Determining habitat anomalies in cross-diffusion predator-prey chemotaxis models
Yuhan Li, Hongyu Liu, Catharine W. K. Lo
TL;DR
The paper tackles the inverse problem of uniquely locating a habitat-degradation subdomain $\omega$ and determining the discontinuous ecological interaction rules across $\partial\omega$ from boundary measurements in a multi-species cross-diffusion predator-prey chemotaxis model with prey-taxis. It develops a unified framework that yields uniqueness for both smooth and non-smooth (polyhedral) anomalies, leveraging high-order linearization for the time-dependent case and complex geometric optics (CGO) corner techniques for the stationary case. The main contributions are (i) a rigorous identifiability theory for smooth $\omega$ and $\mathbf{G}$, including a high-order variation method to recover geometry and coefficients, and (ii) a parallel theory for non-smooth polyhedral inclusions granting uniqueness of $\omega$ and $\mathbf{F}$ from boundary data, with CGO-based arguments at corners. These results enable non-invasive ecological sensing, linking boundary observations to internal habitat heterogeneity and altered interaction rules, with potential applications in habitat monitoring, invasive species management, and environmental assessment.
Abstract
This paper addresses an open inverse problem at the interface of mathematical analysis and spatial ecology: the unique identification of unknown spatial anomalies -- interpreted as zones of habitat degradation -- and their associated ecological parameters in multi-species predator-prey systems with multiple chemical signals, using only boundary measurements.
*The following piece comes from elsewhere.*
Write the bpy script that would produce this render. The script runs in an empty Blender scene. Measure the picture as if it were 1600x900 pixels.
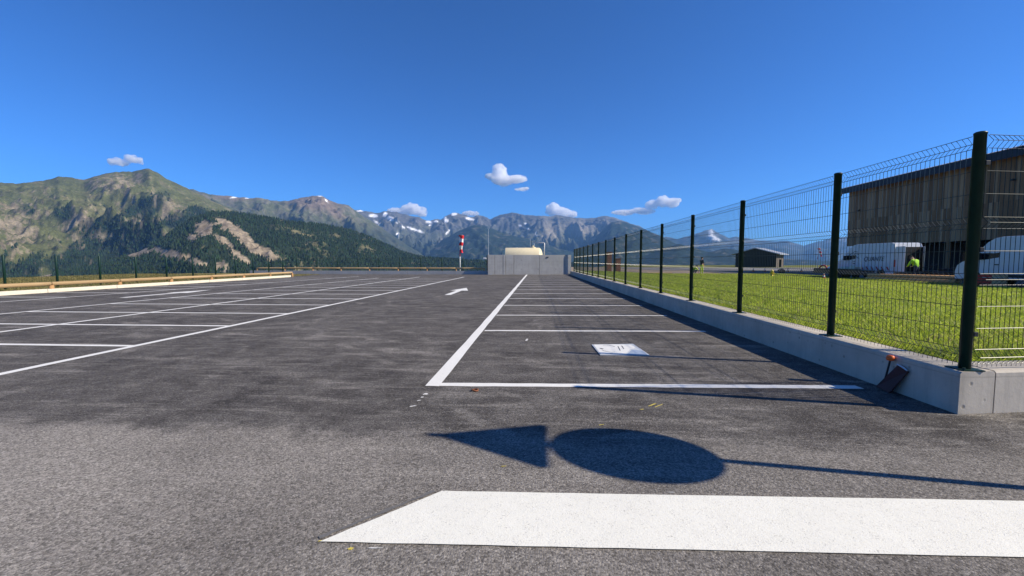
import bpy, bmesh, math, random
import numpy as np
from mathutils import Vector, Matrix, Euler
random.seed(7); rng = np.random.default_rng(11)
SC = bpy.context.scene
COL = SC.collection
R = math.radians

# ------------------------------------------------------------------ camera
F_PX, CAM_H = 662.0, 1.35
PITCH, YAW = math.atan(42 / 662), math.atan(40 / 663)
cam_d = bpy.data.cameras.new('camera'); cam = bpy.data.objects.new('camera', cam_d); COL.objects.link(cam)
cam_d.sensor_width = 36.0; cam_d.lens = 36.0 * F_PX / 1600.0
cam_d.clip_start = 0.05; cam_d.clip_end = 90000
cam.location = (0, 0, CAM_H); cam.rotation_euler = (math.pi / 2 - PITCH, 0, YAW)
SC.camera = cam
CM = np.array(Euler(cam.rotation_euler).to_matrix())

# ------------------------------------------------------------------ sky, sun, exposure
SUN_EL, SUN_AZ = 35.5, 98.5            # azimuth clockwise from +Y (the direction of the bay lines)
w = bpy.data.worlds.new('World'); SC.world = w; w.use_nodes = True
nt = w.node_tree; nt.nodes.clear()
sky = nt.nodes.new('ShaderNodeTexSky'); sky.sky_type = 'NISHITA'; sky.sun_disc = False
sky.sun_elevation = R(SUN_EL); sky.sun_rotation = R(SUN_AZ)
sky.altitude = 2200; sky.air_density = 1.0; sky.dust_density = 0.35; sky.ozone_density = 4.5
bg = nt.nodes.new('ShaderNodeBackground'); bg.inputs[1].default_value = 0.062
wo = nt.nodes.new('ShaderNodeOutputWorld')
tint = nt.nodes.new('ShaderNodeMix'); tint.data_type = 'RGBA'; tint.blend_type = 'MULTIPLY'; tint.inputs[0].default_value = 1.0
tint.inputs[7].default_value = (.46, .94, 1.36, 1)      # the deep clear blue of thin mountain air
nt.links.new(sky.outputs[0], tint.inputs[6]); gam = nt.nodes.new('ShaderNodeGamma'); gam.inputs[1].default_value = 1.16
nt.links.new(tint.outputs[2], gam.inputs[0]); nt.links.new(gam.outputs[0], bg.inputs[0]); nt.links.new(bg.outputs[0], wo.inputs[0])
sl = bpy.data.lights.new('sun', 'SUN'); sl.energy = 5.0; sl.angle = R(0.5); sl.color = (1.0, 0.895, 0.72)
sun = bpy.data.objects.new('sun', sl); COL.objects.link(sun)
to_sun = Vector((math.sin(R(SUN_AZ)) * math.cos(R(SUN_EL)), math.cos(R(SUN_AZ)) * math.cos(R(SUN_EL)), math.sin(R(SUN_EL))))
sun.rotation_euler = (-to_sun).to_track_quat('-Z', 'Y').to_euler()
SC.view_settings.view_transform = 'Standard'; SC.view_settings.look = 'None'
SC.view_settings.gamma = 1.0; SC.view_settings.exposure = 0.54
SC.render.engine = 'CYCLES'
SC.cycles.use_denoising = True
SC.cycles.max_bounces = 28; SC.cycles.diffuse_bounces = 4; SC.cycles.glossy_bounces = 3; SC.cycles.transmission_bounces = 4; SC.cycles.volume_bounces = 24; SC.cycles.volume_step_rate = .35; SC.cycles.transparent_max_bounces = 12

# ------------------------------------------------------------------ where a point of the photograph lies on the ground
def ray(px, py): return CM @ np.array([(px - 800) / F_PX, -(py - 450) / F_PX, -1.0])
def G(px, py, z=0.0):
    d = ray(px, py); t = (z - CAM_H) / d[2]
    return (float(d[0] * t), float(d[1] * t))

# ------------------------------------------------------------------ materials
MATS = {}
def nodes(m):
    m.use_nodes = True; t = m.node_tree; t.nodes.clear()
    o = t.nodes.new('ShaderNodeOutputMaterial'); b = t.nodes.new('ShaderNodeBsdfPrincipled')
    t.links.new(b.outputs[0], o.inputs[0]); return t, b, o
class NT:
    def __init__(s, t): s.t = t
    def n(s, ty, **k):
        n = s.t.nodes.new(ty)
        for a, v in k.items(): setattr(n, a, v)
        return n
    def L(s, a, b): s.t.links.new(a, b)
    def pos(s, scale=(1, 1, 1), obj=False, rot=(0, 0, 0)):
        src = s.n('ShaderNodeTexCoord').outputs['Object'] if obj else s.n('ShaderNodeNewGeometry').outputs['Position']
        mp = s.n('ShaderNodeMapping'); mp.inputs['Scale'].default_value = scale; mp.inputs['Rotation'].default_value = rot
        s.L(src, mp.inputs[0]); return mp.outputs[0]
    def noise(s, vec, scale, detail=4, rough=.6, dist=0.0):
        n = s.n('ShaderNodeTexNoise'); n.inputs['Scale'].default_value = scale; n.inputs['Detail'].default_value = detail
        n.inputs['Roughness'].default_value = rough; n.inputs['Distortion'].default_value = dist
        s.L(vec, n.inputs['Vector']); return n.outputs['Fac']
    def ramp(s, fac, lo, hi, a=0.0, b=1.0):
        n = s.n('ShaderNodeMapRange'); n.clamp = True
        n.inputs[1].default_value = lo; n.inputs[2].default_value = hi; n.inputs[3].default_value = a; n.inputs[4].default_value = b
        s.L(fac, n.inputs[0]); return n.outputs[0]
    def math(s, op, a, b):
        n = s.n('ShaderNodeMath', operation=op)
        for i, v in enumerate((a, b)):
            if isinstance(v, (int, float)): n.inputs[i].default_value = v
            else: s.L(v, n.inputs[i])
        return n.outputs[0]
    def mix(s, fac, a, b, mode='MIX'):
        n = s.n('ShaderNodeMix', data_type='RGBA', blend_type=mode)
        for i, v in ((0, fac), (6, a), (7, b)):
            if isinstance(v, (int, float)): n.inputs[i].default_value = v
            elif isinstance(v, tuple): n.inputs[i].default_value = (*v, 1)
            else: s.L(v, n.inputs[i])
        return n.outputs[2]
    def bump(s, h, strength, dist, bsdf):
        n = s.n('ShaderNodeBump'); n.inputs['Strength'].default_value = strength; n.inputs['Distance'].default_value = dist
        s.L(h, n.inputs['Height']); s.L(n.outputs[0], bsdf.inputs['Normal'])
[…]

We formulate the problem as the simultaneous recovery of an unknown interior subdomain and discontinuous ecological interaction rules across its boundary. A unified theooretical framework is developed that unique determines both the anomaly's geometry and discontinuous coefficients characterizing the altered interactions within the degraded region. Our results cover smooth anomalies in time-dependent systems and are extended to non-smooth polyhedral inclusions in stationary regimes. This work bridges a gap between ecological sensing and the quantitative inference of internal habitat heterogeneity, offering a mathamtical basis for detecting and characterizing habitat degradation from limited external data.